Творчество крупного художника любой эпохи невозможно вместить в прокрустово ложе эстетических или философских деклараций. Было бы очевидным упрощением сводить символизм к доктрине. В наши дни это особенно очевидно. Когда листаешь разнообразные издания, выходившие в «Скорпионе», «Грифе», «Мусагете», такие респектабельные журналы, как «Весы», «Золотое руно», «Мир искусства», то со всей наглядностью осознаешь, что имеешь дело с отечественным «александрийством», рассчитанным на рафинированных представителей стилизованной культуры.
Необходимо также помнить, что символизм нельзя воспринимать как нечто внутренне целостное, что он объединял художников, искавших нередко в противоположных или во многих случаях в далеко отстоящих направлениях. Например, Андрей Белый писал, что ему казалось, что Мережковский и Брюсов тянут его за руки в разные стороны. Мережковский предупреждал Белого: «… бойся Валерия Брюсова и всей пошлятины духа его»; Брюсов же, вспоминал Белый в «Начале века», откровенно глумился над «жалкостями беспринципных «пророков», то есть над Мережковским и Гиппиус. Далее, Белый, подводя итог спорам, в «Начале века» отмечал, что Мережковский «пугался меня в девятьсот уже пятом», а Брюсов «стал не на словах, а на деле действительно левым».
В конце первого десятилетия, когда напряженно осмысливался опыт революции пятого года, Александр Блок писал: «Словами «декадентство», «символизм» и т. д. было принято (а пожалуй, принято и до сих пор) соединять людей, крайне различных между собою… Самое время показало с достаточной очевидностью, что многие школьные и направленческие цепи, казавшиеся ночью верными и крепкими, оказались при свете утра только тоненькими цепочками, на которых можно и следует держать щенков, но смешно держать взрослого пса».
К десятым годам символизм — после закрытия журнала «Весы» — внутренне исчерпал себя как целостное течение, оставив, как я уже сказал, глубокий след в различных сферах культуры. Влияние крупнейших поэтов, связанных с символизмом, еще долго ощущалось и, пожалуй, полностью не исчерпало себя до сих пор. Я имею в виду не только Блока, но и Анненского, Брюсова, Белого, Бальмонта, Сологуба… При всем своем различии символистам — с их эмоциональной напряженностью и музыкальностью — был присущ культ формы, стремление к демонстрации глубоких познаний в различных областях — от историко-географической экзотики до философских и лингвистических тонкостей.

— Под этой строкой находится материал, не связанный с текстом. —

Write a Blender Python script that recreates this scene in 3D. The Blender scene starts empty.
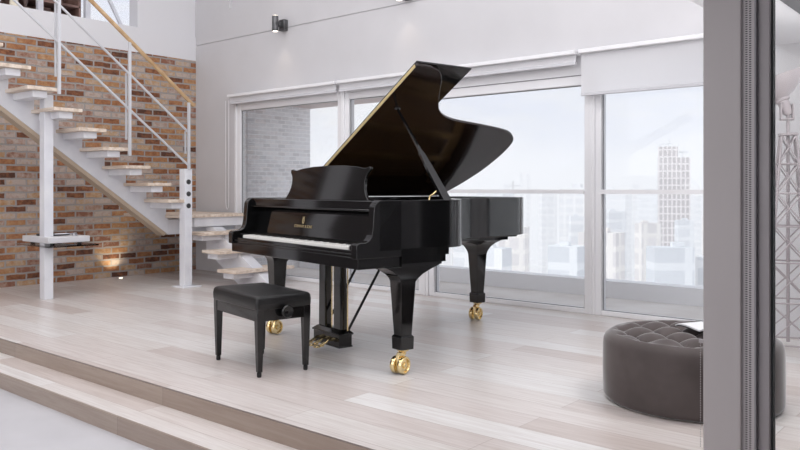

Не случайно Максим Горький называл Валерия Брюсова самым культурным писателем на Руси. Вместе с тем духовный аристократизм и эстетство, бывшие своеобразным бегством от действительности, отделяли поэтов-символистов от народа почти непроницаемой стеной, которую они тщетно жаждали устранить. Уже в двадцатых годах Брюсов, пришедший к революции, писал: «Из любого явления прошлого, вычитанного в книге, символисты делали поэму, и любую поэму украшали ссылками на события иных времен, щеголяя выискиванием малоизвестных имен и намеками на факты, ведомые лишь специалистам-историкам. Эллада и Рим, Ассирия и Египет, сказания Эдды и мифология полинезийских дикарей, мифическая Атлантида и средневековые бредни — все равно шло в дело. Поэзия превращалась в какой-то гербарий прошлых веков, в ряд упражнений на исторические и мифологические темы». Что и говорить, довольно красноречивое признание. Оно особенно интересно тем, что непосредственно исходит от одного из тех, кто был долгое время признанным и глубоко почитаемым вождем символизма.